器用に弾く事や、それらしく弾く事ではなく、その曲の思いを再現するように弾く事の大事さ。会員のNさんが、「作曲家がそこにいたら『うん、うん、そういう曲なんだ、そうやって弾いて欲しかった』と言われるのがほんとうにいい演奏だと思う」とおっしゃっていました。自己顕示や自己満足、自己陶酔でなく、代弁者になること、これはクラッシックの原則です。偉大なピアニストの方全員が言っている事でもあります。

所詮プロのコンサートピアニストではないので、ほんとうは「上手」とか「下手」とか大差ないのです。そう言う意味では、ほんとうは全員下手なんです。自分で「あの人より」上とか「あの人より」下とか思ったところで、アルゲリッチからみれば全員下なんです。アルゲリッチになれない私たちが、難しい楽譜をバリバリ弾いても、とうてい及びません。

だからと言って、自己満足で弾くことのみ、あとは「すごい」のだけ探す、これではカラオケです。カラオケのように自己満足でいいというのには反対です。カラオケはカラオケの楽しみで、音楽会とは違います。聴いて下さる方を考えて曲を選び弾く、緊張して弾いている方の思いに気持ちを馳せて聴く、それが音楽をやる者のマナーです。聴いて下さる方への感謝と弾いている方への敬意が音楽会を作るのです。緊張して人のが聴けない、というのも別問題です。

発表会は自分でお金を出して自分が楽しんだりチャレンジする場なので、本当は何でもアリなんですが、でも音楽として目指すところだけは見失わないで下さい。
目指すのは、ピアニストもどきでも見栄でもなく、その曲らしさと自分らしさです。「ボロは着てても心は錦」。
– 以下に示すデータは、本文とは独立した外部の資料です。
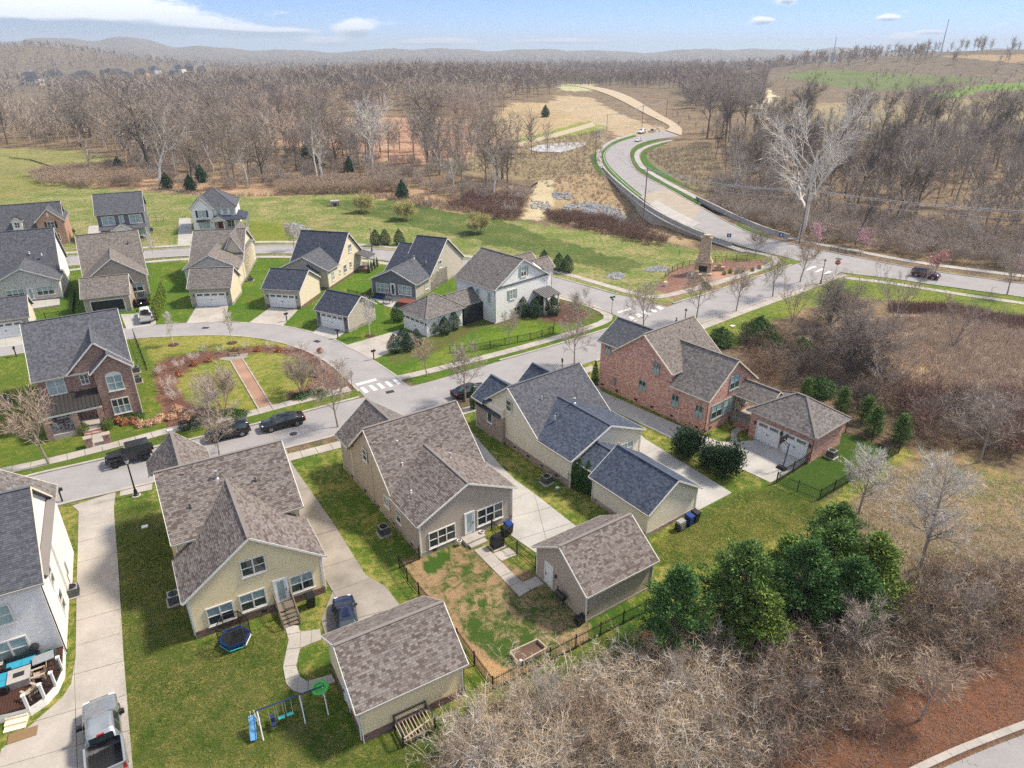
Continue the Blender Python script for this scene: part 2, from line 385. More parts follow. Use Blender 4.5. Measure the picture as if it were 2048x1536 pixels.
# wood, plastics, paints
plain('weathered_wood', (.20, .165, .125), .85, var=.3, scale=8); plain('pale_wood', (.42, .34, .26), .8, var=.25, scale=8); plain('pole_wood', (.17, .13, .10), .9, var=.3)
plain('plastic_black', (.016, .016, .018), .42); plain('plastic_blue', (.012, .045, .20), .4); plain('plastic_teal', (.05, .52, .46), .45); plain('plastic_green', (.07, .46, .07), .45)
plain('sky_blue', (.12, .32, .56), .5); plain('navy_blue', (.015, .035, .12), .45); plain('mat_black', (.02, .022, .025), .8); plain('cushion_blue', (.03, .30, .45), .85)
plain('white_paint', (.78, .78, .77), .4); plain('hose_green', (.05, .14, .12), .5); plain('sign_red', (.50, .015, .02), .45); plain('sign_green', (.01, .16, .08), .45); plain('sign_blue', (.02, .06, .25), .45)
plain('rubber', (.018, .018, .018), .85); plain('rim', (.42, .43, .45), .3, .8); plain('lamp_red', (.35, .01, .01), .25); plain('lamp_clear', (.65, .67, .70), .15); plain('doormat', (.22, .14, .075), .95)
plain('terracotta', (.34, .14, .08), .8); plain('yellow_bloom', (.70, .48, .03), .7); plain('orange_cloth', (.6, .18, .05), .8); plain('red_wood', (.17, .05, .03), .7)
def paint(name, c, rough=.22, metal=.25):
    t = NT(name); n = t.noise(1.5, 4); return t.fin(t.mix(t.mr(n, .4, .8, 0, .25), c, tuple(x * .7 + .01 for x in c)), rough, metal, .6, Coat_Weight=.5, Coat_Roughness=.08)
paint('car_black', (.008, .009, .012)); paint('car_navy', (.012, .017, .055)); paint('car_silver', (.36, .38, .40), .28, .6); paint('car_white', (.72, .72, .70)); paint('car_maroon', (.07, .014, .012)); paint('car_matte', (.012, .012, .013), .5, 0)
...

あれ?たとえが全然わかりにくい気もしますが、錦が着れなくても安易にイミテーションの錦を着ようとせず、心は錦に、曲の真意を探り続けましょう。(という意味です)

厳しいようですが、取り繕わず、自分と曲にひたむきに向き合う人の音楽だけが、心を捉えます。恥ずかしいとか下手とか上手とか乗り越えた、それだけが魅力的な音楽です。
どうせみんなほんとうは下手なんですから。


(さずがにここまで言うと、ブログ読んでもらえなくなっちゃうかな、、
 その前に生徒さんと会員さん減っちゃうか、、、)

2 件のコメント:

Unknown さんのコメント...

大丈夫です。
分かるひとには、通じています♪

Unknown さんのコメント...

うわ〜ん、有り難うございます。きつい事言う割に根が小心者なので、たくさんの方を傷つけてしまわないか心配でした。凄いの弾ける方が凄いのに変わりないのですが、弾く側がそれだけに心奪われるのは、音楽では、本末転倒の気がするのです。凄いのを目指して挫折した身として、皆様にはそんなところ目指さずにずっと音楽を楽しんでいただきたいです。